The problem>
Your task is to repeat the listing exactly.

+---+

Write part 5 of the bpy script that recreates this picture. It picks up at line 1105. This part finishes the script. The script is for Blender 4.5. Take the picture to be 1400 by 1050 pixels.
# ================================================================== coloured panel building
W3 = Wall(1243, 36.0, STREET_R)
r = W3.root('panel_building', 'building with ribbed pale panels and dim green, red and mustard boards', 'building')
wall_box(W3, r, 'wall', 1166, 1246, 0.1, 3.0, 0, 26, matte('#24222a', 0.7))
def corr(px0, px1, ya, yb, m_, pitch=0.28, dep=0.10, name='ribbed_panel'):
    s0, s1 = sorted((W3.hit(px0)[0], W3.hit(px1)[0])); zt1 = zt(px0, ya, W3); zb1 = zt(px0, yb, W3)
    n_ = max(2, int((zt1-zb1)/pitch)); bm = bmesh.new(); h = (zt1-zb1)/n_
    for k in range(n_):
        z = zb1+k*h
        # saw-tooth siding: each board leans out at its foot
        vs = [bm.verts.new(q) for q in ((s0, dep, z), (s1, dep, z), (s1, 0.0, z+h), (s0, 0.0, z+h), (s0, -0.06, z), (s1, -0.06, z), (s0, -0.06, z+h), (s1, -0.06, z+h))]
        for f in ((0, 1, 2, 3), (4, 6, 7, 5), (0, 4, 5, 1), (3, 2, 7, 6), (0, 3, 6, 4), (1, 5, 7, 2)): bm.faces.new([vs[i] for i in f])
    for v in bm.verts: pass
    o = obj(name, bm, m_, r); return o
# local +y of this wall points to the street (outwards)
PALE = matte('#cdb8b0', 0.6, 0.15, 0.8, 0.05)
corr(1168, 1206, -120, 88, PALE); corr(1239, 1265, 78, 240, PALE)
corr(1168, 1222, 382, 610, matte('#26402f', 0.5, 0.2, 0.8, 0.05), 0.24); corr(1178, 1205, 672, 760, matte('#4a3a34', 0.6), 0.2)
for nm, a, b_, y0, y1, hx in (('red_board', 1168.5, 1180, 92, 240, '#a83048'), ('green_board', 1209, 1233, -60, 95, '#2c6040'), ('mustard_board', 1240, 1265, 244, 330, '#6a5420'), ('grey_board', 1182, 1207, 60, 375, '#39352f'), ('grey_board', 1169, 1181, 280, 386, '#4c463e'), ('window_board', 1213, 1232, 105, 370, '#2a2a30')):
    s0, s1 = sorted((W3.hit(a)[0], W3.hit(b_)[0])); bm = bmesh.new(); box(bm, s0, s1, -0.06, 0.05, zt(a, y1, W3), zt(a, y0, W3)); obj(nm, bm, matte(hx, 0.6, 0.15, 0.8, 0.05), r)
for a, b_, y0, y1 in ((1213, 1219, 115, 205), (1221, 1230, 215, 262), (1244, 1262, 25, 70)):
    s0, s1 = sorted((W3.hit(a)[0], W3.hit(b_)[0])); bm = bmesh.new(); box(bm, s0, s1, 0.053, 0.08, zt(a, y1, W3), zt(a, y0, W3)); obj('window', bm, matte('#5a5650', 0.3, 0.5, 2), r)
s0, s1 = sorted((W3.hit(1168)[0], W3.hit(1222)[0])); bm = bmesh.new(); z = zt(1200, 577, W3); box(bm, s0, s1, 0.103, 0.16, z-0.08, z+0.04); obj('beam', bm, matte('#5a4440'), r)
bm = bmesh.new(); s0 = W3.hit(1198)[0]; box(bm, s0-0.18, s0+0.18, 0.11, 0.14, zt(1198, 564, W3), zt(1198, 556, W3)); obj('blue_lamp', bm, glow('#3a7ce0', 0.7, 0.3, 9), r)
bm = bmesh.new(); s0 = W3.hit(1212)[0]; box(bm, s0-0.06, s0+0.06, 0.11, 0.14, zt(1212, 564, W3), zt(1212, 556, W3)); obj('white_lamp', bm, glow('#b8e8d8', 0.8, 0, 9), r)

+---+

Response to this exercise>
Write part 5 of the bpy script that recreates this picture. It picks up at line 1105. This part finishes the script. The script is for Blender 4.5. Take the picture to be 1400 by 1050 pixels.
# ================================================================== coloured panel building
W3 = Wall(1243, 36.0, STREET_R)
r = W3.root('panel_building', 'building with ribbed pale panels and dim green, red and mustard boards', 'building')
wall_box(W3, r, 'wall', 1166, 1246, 0.1, 3.0, 0, 26, matte('#24222a', 0.7))
def corr(px0, px1, ya, yb, m_, pitch=0.28, dep=0.10, name='ribbed_panel'):
    s0, s1 = sorted((W3.hit(px0)[0], W3.hit(px1)[0])); zt1 = zt(px0, ya, W3); zb1 = zt(px0, yb, W3)
    n_ = max(2, int((zt1-zb1)/pitch)); bm = bmesh.new(); h = (zt1-zb1)/n_
    for k in range(n_):
        z = zb1+k*h
        # saw-tooth siding: each board leans out at its foot
        vs = [bm.verts.new(q) for q in ((s0, dep, z), (s1, dep, z), (s1, 0.0, z+h), (s0, 0.0, z+h), (s0, -0.06, z), (s1, -0.06, z), (s0, -0.06, z+h), (s1, -0.06, z+h))]
        for f in ((0, 1, 2, 3), (4, 6, 7, 5), (0, 4, 5, 1), (3, 2, 7, 6), (0, 3, 6, 4), (1, 5, 7, 2)): bm.faces.new([vs[i] for i in f])
    for v in bm.verts: pass
    o = obj(name, bm, m_, r); return o
# local +y of this wall points to the street (outwards)
PALE = matte('#cdb8b0', 0.6, 0.15, 0.8, 0.05)
corr(1168, 1206, -120, 88, PALE); corr(1239, 1265, 78, 240, PALE)
corr(1168, 1222, 382, 610, matte('#26402f', 0.5, 0.2, 0.8, 0.05), 0.24); corr(1178, 1205, 672, 760, matte('#4a3a34', 0.6), 0.2)
for nm, a, b_, y0, y1, hx in (('red_board', 1168.5, 1180, 92, 240, '#a83048'), ('green_board', 1209, 1233, -60, 95, '#2c6040'), ('mustard_board', 1240, 1265, 244, 330, '#6a5420'), ('grey_board', 1182, 1207, 60, 375, '#39352f'), ('grey_board', 1169, 1181, 280, 386, '#4c463e'), ('window_board', 1213, 1232, 105, 370, '#2a2a30')):
    s0, s1 = sorted((W3.hit(a)[0], W3.hit(b_)[0])); bm = bmesh.new(); box(bm, s0, s1, -0.06, 0.05, zt(a, y1, W3), zt(a, y0, W3)); obj(nm, bm, matte(hx, 0.6, 0.15, 0.8, 0.05), r)
for a, b_, y0, y1 in ((1213, 1219, 115, 205), (1221, 1230, 215, 262), (1244, 1262, 25, 70)):
    s0, s1 = sorted((W3.hit(a)[0], W3.hit(b_)[0])); bm = bmesh.new(); box(bm, s0, s1, 0.053, 0.08, zt(a, y1, W3), zt(a, y0, W3)); obj('window', bm, matte('#5a5650', 0.3, 0.5, 2), r)
s0, s1 = sorted((W3.hit(1168)[0], W3.hit(1222)[0])); bm = bmesh.new(); z = zt(1200, 577, W3); box(bm, s0, s1, 0.103, 0.16, z-0.08, z+0.04); obj('beam', bm, matte('#5a4440'), r)
bm = bmesh.new(); s0 = W3.hit(1198)[0]; box(bm, s0-0.18, s0+0.18, 0.11, 0.14, zt(1198, 564, W3), zt(1198, 556, W3)); obj('blue_lamp', bm, glow('#3a7ce0', 0.7, 0.3, 9), r)
bm = bmesh.new(); s0 = W3.hit(1212)[0]; box(bm, s0-0.06, s0+0.06, 0.11, 0.14, zt(1212, 564, W3), zt(1212, 556, W3)); obj('white_lamp', bm, glow('#b8e8d8', 0.8, 0, 9), r)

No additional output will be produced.